More information can be found at Wordpress’s official site.

11 Responses to “Using Permalinks”

  1. Katy Says:

    Useful information indeed!

    I just wrote a post about creating permalinks myself.

  2. will Says:

    Thanks :). I’m reading your post now.

  3. Kelly Says:

    Impressed with your site. Commented mostly to get your e-mails. Really only interested in how to improve my site.

  4. Will Harrison Says:

    Thanks for the compliment. I should let you know that by clicking the subscribe button in the comment box, you only get emails when somebody comments on the same post as you.

  5. Kelly Says:

    If you ever have time I would like to know how to set up my comments like this instead of the generic one that comes with wordpress.

    Also if you can tell me what and how to put your blog on my blogroll I would love to do it for you even though my traffic is almost nothing.

  6. Will Harrison Says:

    Expect a post either today or tomorrow about threaded comments :).
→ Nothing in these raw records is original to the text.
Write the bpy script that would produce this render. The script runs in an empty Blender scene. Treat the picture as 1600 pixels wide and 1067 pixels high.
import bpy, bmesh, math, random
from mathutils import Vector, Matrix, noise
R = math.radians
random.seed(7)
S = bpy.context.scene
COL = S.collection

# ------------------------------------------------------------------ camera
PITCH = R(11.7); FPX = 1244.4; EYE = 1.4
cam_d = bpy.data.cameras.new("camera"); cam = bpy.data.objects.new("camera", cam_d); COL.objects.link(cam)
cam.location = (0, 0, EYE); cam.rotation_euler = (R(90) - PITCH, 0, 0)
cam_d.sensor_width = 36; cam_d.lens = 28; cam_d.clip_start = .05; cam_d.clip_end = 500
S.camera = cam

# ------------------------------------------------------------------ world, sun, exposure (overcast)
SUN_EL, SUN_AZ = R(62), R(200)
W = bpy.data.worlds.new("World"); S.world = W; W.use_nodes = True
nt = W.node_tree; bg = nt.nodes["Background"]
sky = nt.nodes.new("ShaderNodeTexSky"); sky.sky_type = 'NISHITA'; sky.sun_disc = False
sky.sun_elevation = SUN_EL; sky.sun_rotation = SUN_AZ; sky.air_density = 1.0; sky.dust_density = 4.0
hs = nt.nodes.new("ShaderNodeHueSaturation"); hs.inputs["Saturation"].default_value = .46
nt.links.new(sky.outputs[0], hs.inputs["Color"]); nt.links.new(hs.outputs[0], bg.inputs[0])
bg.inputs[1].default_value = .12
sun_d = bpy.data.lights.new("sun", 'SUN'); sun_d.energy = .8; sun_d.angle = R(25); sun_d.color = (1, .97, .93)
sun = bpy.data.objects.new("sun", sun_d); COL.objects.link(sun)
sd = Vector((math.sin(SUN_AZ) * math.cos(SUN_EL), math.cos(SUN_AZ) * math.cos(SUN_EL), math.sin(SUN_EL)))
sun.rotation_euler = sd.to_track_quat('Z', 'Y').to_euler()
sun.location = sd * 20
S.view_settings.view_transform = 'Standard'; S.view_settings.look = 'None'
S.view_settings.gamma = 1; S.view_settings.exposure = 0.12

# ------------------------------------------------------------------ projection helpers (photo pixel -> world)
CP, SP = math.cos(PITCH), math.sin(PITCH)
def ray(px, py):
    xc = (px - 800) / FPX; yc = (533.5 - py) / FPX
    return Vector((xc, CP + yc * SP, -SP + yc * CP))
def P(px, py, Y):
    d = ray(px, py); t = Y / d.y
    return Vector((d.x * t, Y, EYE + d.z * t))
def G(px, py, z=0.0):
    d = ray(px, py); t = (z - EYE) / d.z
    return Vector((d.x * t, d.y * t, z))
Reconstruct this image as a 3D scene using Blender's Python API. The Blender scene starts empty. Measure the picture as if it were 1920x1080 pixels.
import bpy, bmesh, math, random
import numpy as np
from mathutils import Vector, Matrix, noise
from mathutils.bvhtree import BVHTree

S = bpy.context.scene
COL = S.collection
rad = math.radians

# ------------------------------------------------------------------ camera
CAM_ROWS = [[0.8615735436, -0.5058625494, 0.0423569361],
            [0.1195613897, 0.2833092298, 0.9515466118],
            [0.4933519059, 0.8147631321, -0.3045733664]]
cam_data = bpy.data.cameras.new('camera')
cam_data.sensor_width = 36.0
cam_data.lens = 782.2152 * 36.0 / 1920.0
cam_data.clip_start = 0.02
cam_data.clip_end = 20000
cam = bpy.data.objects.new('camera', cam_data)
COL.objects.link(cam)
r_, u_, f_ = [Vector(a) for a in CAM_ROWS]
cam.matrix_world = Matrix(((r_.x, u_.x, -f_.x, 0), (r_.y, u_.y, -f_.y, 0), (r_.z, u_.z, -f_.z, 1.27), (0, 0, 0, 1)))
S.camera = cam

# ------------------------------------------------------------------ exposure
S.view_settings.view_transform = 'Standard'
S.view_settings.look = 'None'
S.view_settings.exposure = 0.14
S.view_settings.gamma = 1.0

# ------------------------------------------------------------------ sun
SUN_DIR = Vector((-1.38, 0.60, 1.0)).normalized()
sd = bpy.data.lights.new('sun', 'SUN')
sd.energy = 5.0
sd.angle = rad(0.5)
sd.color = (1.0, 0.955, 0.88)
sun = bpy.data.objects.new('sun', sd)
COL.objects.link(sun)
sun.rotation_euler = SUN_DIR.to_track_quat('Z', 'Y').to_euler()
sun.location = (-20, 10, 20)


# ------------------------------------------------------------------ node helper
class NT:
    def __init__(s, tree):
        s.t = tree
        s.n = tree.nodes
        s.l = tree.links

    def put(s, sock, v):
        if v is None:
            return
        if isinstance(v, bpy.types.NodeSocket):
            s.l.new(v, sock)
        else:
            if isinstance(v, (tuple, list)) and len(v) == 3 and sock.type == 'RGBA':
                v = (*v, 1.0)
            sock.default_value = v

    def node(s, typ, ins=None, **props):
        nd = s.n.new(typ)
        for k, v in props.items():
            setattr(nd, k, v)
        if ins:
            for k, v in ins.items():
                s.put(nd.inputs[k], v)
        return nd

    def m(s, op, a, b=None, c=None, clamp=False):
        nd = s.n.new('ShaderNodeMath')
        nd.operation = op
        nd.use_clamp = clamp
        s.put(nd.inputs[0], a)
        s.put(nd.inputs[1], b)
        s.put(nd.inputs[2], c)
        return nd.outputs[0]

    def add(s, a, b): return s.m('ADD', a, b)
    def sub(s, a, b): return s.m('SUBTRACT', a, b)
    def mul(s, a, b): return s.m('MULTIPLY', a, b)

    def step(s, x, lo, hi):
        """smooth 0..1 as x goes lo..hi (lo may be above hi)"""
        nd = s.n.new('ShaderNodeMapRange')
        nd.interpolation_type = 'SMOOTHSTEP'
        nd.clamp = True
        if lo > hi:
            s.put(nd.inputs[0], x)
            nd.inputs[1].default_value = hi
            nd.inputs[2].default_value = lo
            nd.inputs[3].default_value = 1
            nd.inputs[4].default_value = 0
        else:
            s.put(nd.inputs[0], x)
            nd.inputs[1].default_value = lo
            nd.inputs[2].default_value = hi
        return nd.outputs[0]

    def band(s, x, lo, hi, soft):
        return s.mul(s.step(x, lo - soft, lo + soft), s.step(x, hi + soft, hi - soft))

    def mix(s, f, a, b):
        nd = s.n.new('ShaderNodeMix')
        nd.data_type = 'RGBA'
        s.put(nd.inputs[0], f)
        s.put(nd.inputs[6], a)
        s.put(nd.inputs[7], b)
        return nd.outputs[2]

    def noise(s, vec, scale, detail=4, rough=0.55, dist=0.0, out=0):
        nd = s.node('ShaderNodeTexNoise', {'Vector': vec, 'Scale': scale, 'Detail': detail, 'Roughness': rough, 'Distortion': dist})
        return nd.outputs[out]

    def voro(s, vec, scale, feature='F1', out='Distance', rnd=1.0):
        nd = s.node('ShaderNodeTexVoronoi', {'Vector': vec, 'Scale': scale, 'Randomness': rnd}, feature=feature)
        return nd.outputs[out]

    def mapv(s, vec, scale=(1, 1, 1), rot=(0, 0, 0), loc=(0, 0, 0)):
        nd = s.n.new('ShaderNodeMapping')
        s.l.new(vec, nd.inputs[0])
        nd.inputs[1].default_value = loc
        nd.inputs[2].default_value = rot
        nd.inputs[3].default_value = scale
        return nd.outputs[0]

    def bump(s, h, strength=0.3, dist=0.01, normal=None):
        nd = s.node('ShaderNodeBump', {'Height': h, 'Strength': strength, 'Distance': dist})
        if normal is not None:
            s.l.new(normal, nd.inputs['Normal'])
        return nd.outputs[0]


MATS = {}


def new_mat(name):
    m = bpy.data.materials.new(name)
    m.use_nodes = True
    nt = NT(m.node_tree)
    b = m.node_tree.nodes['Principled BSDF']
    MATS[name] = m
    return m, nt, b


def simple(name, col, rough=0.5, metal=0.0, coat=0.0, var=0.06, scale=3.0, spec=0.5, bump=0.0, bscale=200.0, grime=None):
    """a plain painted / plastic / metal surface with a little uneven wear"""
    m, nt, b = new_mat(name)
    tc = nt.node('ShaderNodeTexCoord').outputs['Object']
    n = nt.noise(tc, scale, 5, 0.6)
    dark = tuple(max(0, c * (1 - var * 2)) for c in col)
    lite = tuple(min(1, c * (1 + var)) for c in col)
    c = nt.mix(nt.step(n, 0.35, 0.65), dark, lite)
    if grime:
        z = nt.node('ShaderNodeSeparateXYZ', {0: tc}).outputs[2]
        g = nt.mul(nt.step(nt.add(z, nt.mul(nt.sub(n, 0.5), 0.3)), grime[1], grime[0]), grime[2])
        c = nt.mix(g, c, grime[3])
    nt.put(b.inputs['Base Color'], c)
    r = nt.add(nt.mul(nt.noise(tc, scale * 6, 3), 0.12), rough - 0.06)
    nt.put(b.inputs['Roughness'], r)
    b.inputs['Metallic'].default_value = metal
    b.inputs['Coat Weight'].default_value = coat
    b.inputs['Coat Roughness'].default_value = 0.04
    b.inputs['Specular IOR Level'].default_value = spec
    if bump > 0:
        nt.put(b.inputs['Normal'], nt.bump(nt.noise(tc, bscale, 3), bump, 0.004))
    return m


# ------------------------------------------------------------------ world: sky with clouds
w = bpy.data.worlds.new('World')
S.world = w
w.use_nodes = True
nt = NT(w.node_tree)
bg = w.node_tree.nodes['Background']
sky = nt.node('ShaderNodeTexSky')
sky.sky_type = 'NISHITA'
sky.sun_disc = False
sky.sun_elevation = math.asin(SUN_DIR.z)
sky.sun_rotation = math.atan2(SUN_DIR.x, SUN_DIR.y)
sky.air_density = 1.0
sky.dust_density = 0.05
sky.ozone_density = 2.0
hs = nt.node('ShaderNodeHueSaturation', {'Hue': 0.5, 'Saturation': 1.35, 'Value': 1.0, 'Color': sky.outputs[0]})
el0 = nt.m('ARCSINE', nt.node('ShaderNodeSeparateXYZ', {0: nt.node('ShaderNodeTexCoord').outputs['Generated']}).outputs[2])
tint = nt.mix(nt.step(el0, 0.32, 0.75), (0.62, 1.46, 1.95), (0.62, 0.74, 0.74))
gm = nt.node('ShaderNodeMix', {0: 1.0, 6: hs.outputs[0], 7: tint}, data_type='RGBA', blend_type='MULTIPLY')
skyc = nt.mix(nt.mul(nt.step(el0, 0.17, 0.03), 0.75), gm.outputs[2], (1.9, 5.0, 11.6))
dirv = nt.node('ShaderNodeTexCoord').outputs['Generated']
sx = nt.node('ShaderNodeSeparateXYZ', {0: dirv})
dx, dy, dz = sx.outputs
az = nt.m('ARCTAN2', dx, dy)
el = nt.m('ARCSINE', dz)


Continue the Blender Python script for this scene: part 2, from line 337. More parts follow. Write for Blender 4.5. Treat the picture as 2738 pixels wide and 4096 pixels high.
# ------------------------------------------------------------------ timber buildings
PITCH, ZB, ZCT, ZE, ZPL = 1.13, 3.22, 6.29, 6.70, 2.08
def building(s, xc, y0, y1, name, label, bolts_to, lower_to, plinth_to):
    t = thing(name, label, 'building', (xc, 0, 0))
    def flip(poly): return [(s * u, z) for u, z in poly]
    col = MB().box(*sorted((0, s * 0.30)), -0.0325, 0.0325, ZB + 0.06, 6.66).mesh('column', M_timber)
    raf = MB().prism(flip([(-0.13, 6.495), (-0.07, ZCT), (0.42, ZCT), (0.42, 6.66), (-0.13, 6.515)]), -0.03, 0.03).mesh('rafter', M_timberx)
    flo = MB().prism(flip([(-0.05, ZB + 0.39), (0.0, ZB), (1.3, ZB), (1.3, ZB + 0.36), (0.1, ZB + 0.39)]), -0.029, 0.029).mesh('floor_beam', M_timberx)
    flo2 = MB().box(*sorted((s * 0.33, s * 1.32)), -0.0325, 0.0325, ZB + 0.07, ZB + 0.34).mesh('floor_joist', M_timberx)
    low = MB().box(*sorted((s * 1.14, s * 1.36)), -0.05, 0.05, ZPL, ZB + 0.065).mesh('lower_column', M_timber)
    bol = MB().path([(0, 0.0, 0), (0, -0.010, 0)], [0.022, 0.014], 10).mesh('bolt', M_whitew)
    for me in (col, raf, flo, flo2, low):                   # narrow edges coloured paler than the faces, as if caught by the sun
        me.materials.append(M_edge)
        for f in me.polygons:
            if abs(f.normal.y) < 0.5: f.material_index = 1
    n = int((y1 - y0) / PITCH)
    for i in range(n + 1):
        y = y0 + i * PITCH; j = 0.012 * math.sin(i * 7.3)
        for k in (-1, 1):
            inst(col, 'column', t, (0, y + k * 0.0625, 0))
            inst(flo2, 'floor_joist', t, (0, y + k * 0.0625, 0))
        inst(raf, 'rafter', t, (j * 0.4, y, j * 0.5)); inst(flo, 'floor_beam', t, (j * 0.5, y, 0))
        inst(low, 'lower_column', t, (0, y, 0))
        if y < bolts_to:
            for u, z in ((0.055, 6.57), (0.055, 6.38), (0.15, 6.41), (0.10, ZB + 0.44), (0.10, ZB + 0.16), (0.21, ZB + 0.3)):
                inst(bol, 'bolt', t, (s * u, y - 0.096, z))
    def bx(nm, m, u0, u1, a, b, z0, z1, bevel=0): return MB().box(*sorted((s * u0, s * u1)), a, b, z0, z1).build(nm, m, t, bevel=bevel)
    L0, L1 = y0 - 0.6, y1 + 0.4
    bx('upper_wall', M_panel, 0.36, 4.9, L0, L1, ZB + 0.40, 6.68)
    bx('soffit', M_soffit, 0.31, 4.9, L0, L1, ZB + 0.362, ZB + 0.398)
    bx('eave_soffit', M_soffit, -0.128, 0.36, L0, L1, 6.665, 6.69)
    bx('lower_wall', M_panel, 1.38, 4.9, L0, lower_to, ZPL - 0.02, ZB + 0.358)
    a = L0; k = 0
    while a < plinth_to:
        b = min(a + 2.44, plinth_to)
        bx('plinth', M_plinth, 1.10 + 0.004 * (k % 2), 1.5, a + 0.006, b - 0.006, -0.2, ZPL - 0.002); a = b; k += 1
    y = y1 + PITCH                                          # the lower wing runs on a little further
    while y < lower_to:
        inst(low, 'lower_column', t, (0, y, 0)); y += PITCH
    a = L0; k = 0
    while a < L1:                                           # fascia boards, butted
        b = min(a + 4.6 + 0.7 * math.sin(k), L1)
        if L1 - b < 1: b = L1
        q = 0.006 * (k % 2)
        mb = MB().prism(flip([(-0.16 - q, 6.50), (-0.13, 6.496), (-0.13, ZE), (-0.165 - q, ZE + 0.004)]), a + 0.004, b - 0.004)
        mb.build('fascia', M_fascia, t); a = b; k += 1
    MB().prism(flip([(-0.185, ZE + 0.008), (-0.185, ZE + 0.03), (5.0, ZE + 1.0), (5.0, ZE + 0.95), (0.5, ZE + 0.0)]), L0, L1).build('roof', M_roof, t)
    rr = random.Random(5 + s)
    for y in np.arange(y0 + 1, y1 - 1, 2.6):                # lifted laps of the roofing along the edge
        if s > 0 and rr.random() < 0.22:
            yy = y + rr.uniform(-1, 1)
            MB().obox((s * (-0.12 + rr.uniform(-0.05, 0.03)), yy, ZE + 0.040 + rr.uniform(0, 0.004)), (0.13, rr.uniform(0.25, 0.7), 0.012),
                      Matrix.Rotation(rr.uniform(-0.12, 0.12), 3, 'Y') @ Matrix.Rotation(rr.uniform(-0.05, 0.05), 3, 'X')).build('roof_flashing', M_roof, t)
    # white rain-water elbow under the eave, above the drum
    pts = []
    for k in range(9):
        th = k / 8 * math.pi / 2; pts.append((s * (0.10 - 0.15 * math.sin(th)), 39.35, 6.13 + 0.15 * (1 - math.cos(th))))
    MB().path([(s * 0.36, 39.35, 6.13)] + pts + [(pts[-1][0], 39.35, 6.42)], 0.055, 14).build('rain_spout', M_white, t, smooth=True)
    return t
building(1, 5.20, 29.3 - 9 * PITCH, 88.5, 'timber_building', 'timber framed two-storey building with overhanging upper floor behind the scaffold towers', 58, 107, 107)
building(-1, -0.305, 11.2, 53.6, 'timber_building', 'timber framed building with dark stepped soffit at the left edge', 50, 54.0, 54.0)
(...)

    To put me on your Blogroll, just log into Wordpress and click the Blogroll tab. Once there, you’ll have the open to add a link. Simply click that and type my site in. Thanks for adding me! :D

  7. Kelly Says:

    I put you in my blogroll, it won’t help you much with the little traffic I get but at least your site has one more link. :)

  8. Will Harrison Says:

    I appreciate it much :)

  9. Kelly Says:

    I’d still like to know if this comment box is a plugin or if there is some way that isn’t too difficult to change it. Mine is the one where you have to be registered and there isn’t an option to subscribe to comments.

  10. Will Harrison Says:

    It is a plugin called Brian’s Threaded comments. The default one never requires registration to post comments. You can change it to not need comment in the options -> general. Under General Options, you’ll find where it says Membership. You can disable the need to register.